Als Binnenkommissarin wіrd Sylvie Goulard den Ton in der Generaldirektion CNECT der Kommission angeben. Das wichtigste Vorhaben der Kommission in diesem Bereich ist der „Digital Services Act“, das gesamte Online-Geschäft in der Union soll ein neues Regelwerk erhalten, das die seit 2001 gültige E-Commerce-Richtlinie ablösen soll. Zudem wird Goulards Portfolio mit wichtigen weiteren Zuständigkeiten erweitert, sodass unter Beobachtern bereits von einem Super-Ressort die Rede ist.

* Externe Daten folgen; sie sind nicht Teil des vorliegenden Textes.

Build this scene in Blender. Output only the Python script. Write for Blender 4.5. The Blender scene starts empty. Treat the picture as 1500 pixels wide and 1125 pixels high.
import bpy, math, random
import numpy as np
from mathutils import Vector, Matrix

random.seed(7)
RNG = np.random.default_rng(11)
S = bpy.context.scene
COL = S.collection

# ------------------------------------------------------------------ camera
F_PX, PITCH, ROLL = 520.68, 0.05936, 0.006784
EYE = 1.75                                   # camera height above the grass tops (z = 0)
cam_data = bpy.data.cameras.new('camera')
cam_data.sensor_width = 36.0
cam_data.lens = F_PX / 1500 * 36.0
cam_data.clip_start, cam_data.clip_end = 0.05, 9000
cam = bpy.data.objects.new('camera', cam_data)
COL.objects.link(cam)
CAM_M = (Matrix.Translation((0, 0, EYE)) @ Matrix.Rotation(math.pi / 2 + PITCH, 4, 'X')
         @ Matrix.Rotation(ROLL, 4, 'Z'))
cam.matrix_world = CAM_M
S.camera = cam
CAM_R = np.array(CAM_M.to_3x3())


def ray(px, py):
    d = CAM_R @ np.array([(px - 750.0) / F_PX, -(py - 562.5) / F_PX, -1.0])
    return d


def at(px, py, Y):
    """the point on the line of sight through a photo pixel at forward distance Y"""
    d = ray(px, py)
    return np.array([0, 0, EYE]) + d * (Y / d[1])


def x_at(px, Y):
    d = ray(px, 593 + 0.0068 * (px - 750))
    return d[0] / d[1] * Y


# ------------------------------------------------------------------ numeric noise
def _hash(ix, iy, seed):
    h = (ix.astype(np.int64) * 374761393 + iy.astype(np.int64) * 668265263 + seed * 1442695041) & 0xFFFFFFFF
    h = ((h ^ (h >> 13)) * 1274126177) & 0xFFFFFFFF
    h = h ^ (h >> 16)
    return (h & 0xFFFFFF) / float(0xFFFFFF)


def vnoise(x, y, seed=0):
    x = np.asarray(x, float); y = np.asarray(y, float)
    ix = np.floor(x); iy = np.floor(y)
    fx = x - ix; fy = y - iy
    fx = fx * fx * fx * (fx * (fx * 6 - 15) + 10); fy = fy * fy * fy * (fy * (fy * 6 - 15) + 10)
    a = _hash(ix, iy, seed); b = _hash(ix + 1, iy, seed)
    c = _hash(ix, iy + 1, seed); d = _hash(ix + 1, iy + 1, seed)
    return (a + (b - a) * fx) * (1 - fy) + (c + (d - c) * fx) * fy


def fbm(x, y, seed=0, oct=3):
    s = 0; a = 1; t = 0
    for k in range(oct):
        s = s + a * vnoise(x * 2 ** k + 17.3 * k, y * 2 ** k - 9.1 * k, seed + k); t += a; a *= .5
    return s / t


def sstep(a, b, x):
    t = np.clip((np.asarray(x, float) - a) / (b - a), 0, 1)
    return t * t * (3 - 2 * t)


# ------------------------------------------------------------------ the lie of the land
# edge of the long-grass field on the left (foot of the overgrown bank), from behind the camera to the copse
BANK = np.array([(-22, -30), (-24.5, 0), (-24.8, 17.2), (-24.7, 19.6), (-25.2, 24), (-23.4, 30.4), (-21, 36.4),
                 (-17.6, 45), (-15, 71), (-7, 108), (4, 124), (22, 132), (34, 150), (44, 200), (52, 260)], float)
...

Von Blockchain bis zu „Künstlicher Intelligenz“

Der geplante „Digital Services Act“ der neuen EU-Kommission sieht unter anderem umfassende Überwachungspflichten für Anbieter von Publikums-Websites vor

Diese Auflistung der speziellen Aufgaben von Kommissarin Sylvie Goulard durch Beamte von der Leyens zeugt nicht eben von technischer Kompetenz. Wenn eine Aufzählung der wichtigsten neuen Technologien mit „Blockchain“ beginnt, dann bleibt zumindest die Hoffnung, dass die Adressaten dieses „Mission Letters“ doch etwas mehr Ahnung haben, was an neuen technischen Herausforderungen wirklich ansteht. Dazu gehört zweifellos die Entwicklung im Bereich „Künstlicher Intelligenz“ (AI).

Hierfür soll im Ressort Binnenmarkt ein Regelwerk für den Einsatz von „machine learning“-Methoden erstellt werden, was schon allein eine enorme Aufgabe ist. Zudem wird Goulard auch für die Entwicklung der 5G-Standards zuständig sein und muss daneben noch ein umfassendes gesetzliches Regelwerk erstellen, das alle nur denkbaren Internetservices umfasst. Außerdem soll das Kommissariat Binnenmarkt nichts weniger als „einen echten, einheitlichen Markt für Cybersicherheit“ in Europa aus dem Boden stampfen und zum „digitalen Bildungsplan“ der Union Maßgebliches beitragen.